Polis şimdi çok değişti. 555 K’de polis bizlere kaba davranmamıştı. Başbakan Adnan Menderes cesaretle öğrencilerin arasına girmişti. O gün Kızılay’da Adnan Menderes linç edilebilirdi. Edilmedi. O gün, 5 Mayıs saat 5’te yüzlerce öğrenci kurşunlanabilirdi. Bu da olmadı. Demokrasisiz bir dönemde, öğrenciler demokratik toplanma ve gösteri haklarını kullanıp barış içinde dağıldılar. Ben böyle hatırlıyorum. Olayın kitabı, kitapları yazıldı. Altan Öymen işin başındaydı. Üniversite öğrencileri Demokrat Parti hükümetinin istifasını istiyorlardı. Oysa Boğaziçi Üniversitesi öğrencileri, üniversitelerine layık görmedikleri, bilimsel durumu şaibeli bir adamın “Parti Komiseri” rektör olarak atanmasına itiraz ediyor.
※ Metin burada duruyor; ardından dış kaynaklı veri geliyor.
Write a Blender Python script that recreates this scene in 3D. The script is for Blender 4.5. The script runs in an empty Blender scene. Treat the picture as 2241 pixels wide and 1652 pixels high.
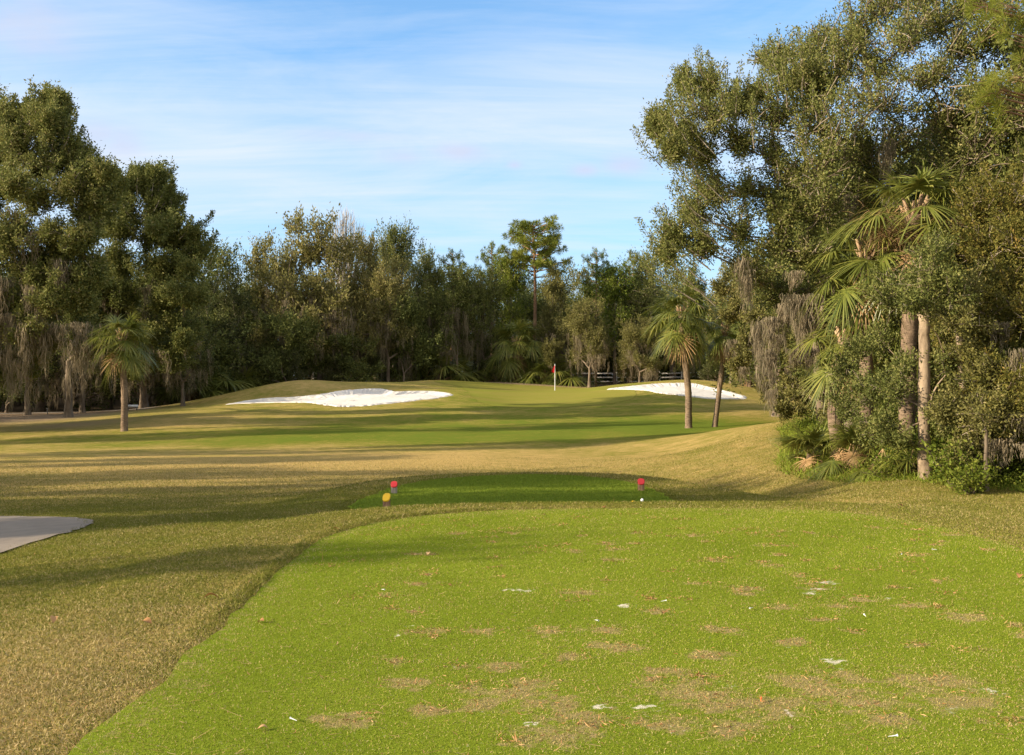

AKP’nin Cumhurbaşkanı, “Yürekleri olsa benim de istifamı isteyecekler” diyor ki demokrasi tarihinde benzeri görülmemiş bir aşağılama!

***

İşin içinde sağ-sol-futbol yok. Bu, polisin öğrencilere karşı kullandığı ayrımsız şiddetten belli. Başı örtülü bir kız öğrencinin bir kadın polis tarafından ters kelepçeyle hırpalandığını gazetelerde okudum. 3 Şubat 2021 tarihli Cumhuriyet gazetesinde “Müslüman Öğrenciler’den Hoşgörü ve Özgürlük Çağrısı” başlıklı bir haber var:

Boğaziçi Üniversitesi’nde kendilerini ‘Müslüman Öğrenciler’ olarak tanımlayan bir grup öğrenci, önceki gün yaşanan polis müdahalesinin ardından bir açıklama yaptı. Açıklamada, ‘Üniversitemize atanan kayyım Melih Bulu’nun sosyal medyada kullandığı ayrıştırıcı ve hedef gösterici dil, inancımızla ve Boğaziçi kültürüyle taban tabana zıttır’ ifadelerine yer verildi. Metni, ‘Müslüman Öğrenciler’in yer aldığı bir ortamda’ oylamaya sunduklarını belirten öğrenciler, ‘Çoğunluğun aynı fikirde olduğunu görünce metni paylaşmaya karar verdiklerini’ açıkladı. Açıklamada, Kâbe fotoğrafı yerlere serildi iddialarına ilişkin, ‘...Müslümanlar açısından kırıcı ve incitici olsa da oluşan gerilim okulumuzda yıllardır korunan saygı, hoşgörü ve özgürlük ortamı çerçevesinde çözülmelidir’ denildi. • Haber Merkezi

***

Bu olayların AKP iktidarı tarafından ileride kullanılmak üzere hazırlanmış bir “tuzak” olduğunu düşünmemek mümkün mü? Rektör yardımcısı olabilecek Boğaziçi’nden daha sonra vazgeçen bir öğretim üyesi bulunduğuna göre itiraz konusu olmayacak bir rektör de bulunabilirdi. Bu özensizliği anlamak son derece güç! Diyelim atamayı yapan ve hükümdar olmayan makamın kararı kabul edilmedi. Dürendiş (ileriyi düşünen, uzağı gören), olması gereken bir tek seçici kararını gözden geçirirdi.

(*) Ne olduğunu öğrenmek için Vikipedi’ye bakın lütfen!